The Ten commandments explicitly state "Don't Kill" but most people of the book seem to ignore that. Most "Christians" seem to forget that Jesus Christ said to "Love one another" was more important than the Ten Commandments. Neither of these are ambiguous statements. I don't know what Mohammed, Peace be upon him, said on the subject, but unless he told us to ignore the ten commandments and Jesus then at the very least he would be against killing and pro tolerance (turning the other cheek, loving one another).

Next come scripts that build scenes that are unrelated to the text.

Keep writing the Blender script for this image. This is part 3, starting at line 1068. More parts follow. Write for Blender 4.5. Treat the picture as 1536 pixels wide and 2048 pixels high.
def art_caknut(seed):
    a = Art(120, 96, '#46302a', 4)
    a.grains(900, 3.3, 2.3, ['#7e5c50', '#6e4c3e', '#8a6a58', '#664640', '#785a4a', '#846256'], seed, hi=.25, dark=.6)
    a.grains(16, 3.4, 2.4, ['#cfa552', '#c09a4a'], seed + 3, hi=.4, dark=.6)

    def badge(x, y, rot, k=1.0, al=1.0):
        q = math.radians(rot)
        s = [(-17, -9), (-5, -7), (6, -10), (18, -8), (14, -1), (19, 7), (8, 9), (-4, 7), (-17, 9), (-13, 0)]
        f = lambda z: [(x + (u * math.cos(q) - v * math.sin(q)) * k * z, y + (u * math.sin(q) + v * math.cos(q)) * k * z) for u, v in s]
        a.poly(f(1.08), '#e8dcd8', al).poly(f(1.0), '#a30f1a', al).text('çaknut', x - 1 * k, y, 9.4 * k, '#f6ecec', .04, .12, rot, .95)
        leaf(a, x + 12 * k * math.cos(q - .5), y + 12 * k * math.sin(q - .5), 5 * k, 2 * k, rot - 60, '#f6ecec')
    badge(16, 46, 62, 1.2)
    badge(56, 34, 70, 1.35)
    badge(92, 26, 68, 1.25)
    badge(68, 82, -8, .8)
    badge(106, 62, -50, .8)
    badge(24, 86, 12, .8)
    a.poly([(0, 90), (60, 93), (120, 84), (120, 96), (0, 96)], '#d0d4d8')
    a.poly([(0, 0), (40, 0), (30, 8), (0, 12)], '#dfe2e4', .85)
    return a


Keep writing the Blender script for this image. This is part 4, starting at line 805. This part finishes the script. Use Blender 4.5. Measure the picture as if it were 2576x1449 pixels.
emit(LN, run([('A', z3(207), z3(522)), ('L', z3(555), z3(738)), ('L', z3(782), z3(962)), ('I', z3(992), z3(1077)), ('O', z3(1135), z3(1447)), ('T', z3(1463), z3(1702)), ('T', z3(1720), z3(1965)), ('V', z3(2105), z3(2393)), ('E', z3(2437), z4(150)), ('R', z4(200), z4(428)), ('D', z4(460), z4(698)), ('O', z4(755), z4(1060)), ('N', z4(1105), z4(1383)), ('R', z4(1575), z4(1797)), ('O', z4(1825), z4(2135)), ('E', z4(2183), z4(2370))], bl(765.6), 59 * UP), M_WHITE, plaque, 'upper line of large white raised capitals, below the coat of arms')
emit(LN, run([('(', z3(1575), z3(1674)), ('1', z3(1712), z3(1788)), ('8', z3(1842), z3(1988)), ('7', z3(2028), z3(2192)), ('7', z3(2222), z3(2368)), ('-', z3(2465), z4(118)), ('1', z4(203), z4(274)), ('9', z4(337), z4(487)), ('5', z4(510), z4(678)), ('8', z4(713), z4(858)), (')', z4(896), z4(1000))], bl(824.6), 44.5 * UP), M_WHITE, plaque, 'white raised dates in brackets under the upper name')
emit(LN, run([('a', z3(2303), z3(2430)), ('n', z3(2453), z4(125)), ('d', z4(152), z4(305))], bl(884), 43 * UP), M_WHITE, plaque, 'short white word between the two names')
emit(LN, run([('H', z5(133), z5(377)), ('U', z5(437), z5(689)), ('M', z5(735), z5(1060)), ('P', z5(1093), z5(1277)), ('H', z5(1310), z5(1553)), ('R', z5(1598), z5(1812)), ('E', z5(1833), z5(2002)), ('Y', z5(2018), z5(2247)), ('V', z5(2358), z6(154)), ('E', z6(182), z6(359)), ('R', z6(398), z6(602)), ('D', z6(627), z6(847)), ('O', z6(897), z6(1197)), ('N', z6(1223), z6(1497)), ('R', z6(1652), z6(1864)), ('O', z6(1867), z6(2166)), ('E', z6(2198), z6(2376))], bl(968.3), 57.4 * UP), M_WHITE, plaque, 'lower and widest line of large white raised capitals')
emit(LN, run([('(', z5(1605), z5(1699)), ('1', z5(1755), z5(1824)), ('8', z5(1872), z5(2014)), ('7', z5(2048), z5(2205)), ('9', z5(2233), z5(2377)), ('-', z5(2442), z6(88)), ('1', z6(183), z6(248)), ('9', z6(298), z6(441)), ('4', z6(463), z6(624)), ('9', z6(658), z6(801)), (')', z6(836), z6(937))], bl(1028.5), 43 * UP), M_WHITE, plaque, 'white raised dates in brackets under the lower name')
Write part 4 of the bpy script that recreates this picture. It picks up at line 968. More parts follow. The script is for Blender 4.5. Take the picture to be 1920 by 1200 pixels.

While I doubt that Islam says anything in favour of "Honour crimes" I would still object to any society/culture which considers them acceptable but not on the grounds of Religion (unless the Religion itself promotes "Honour Crimes") but on the grounds that the Society/Culture itself is promoting the "Honour Crimes".


Anna in PDX said...

Z, your comments are interesting, but to me it is kind of pointless to juxtapose two different cultural treatments of women and proceed to say this one is better than the other. The honor killing issue is a very complex one, but so is the issue of how women are treated in a western context. It's not a contest as to which is better- I'd rather see it as a call for us to improve the situation on whatever front most directly concerns us (which means, if you live in the West and understand women's issues there in depth, it's better suited for you to stick to Western women's issues - and if you want to help non-Western women, try finding some non-Western grassroots groups to support). I'd like women to be respected and not objectified, both in the West and the East.

WitNit said...

I've posted Carnival of the BabeWits #1, which links back to this post. Hope the title doesn't seem to "objectify" women.

Kactuz said...

What else to expect from a religion that clearly states you can beat your wife, not to mention "kill the infidel where ever you find them". Please don't give me that "out of context" crap. Of course, we all know that Mohammud was a big-time slaver, a man that killed, took people as slaves, sold them and took their women to his bed. That pretty much explains why the Islamic world is what it is. No wonder all Muslims want to come to the West. Sorry to be rude; these words are harsh but true. When Muslims start treating women and other religions as equals in those countries where they dominate, I won't have to leave theis kind of post, and Muslims will not have to pretend they are peaceful or tell lies about what the Koran says to the PC infidels. Well, I have probably worn out my welcome here, so I'll go. Kactuz

Unknown said...

Some years ago at the height of the feminist accumulation of surveys, there was one that was referred to in the House of Commons. It was claimed this showed over a million women had been sexually assaulted. There was quite a fuss and it proved impossible to get the authors to publish their work or even a lot of their "methods" but it was learned that the survey had originated in a Rape Relief group in a Prairie city, the persons questioned had been those who contacted the Shelter, and those who did for any reason were "encouraged" to do the survey by visiting them at home (up to 4 times). The age range was 15 to 85 (this is in an area where much of the population is or is derived from recent immigrants) and when the authors finally admitted to the definition they had used, sexual assault was any unwanted contact including a kiss, or a push as on a crowded bus. The large resulting figure was due to multiplying the "sample" and the result of that was that they had more Indian women assaulted than was the Indian women population, at the time. There was quite a controversy and one of the standard defences of this statistical rubbish was that assaults on women needed to be brought forward into public attention, so it did not matter that the study was garbage.
The feminist organizations went right on using this fraud for years.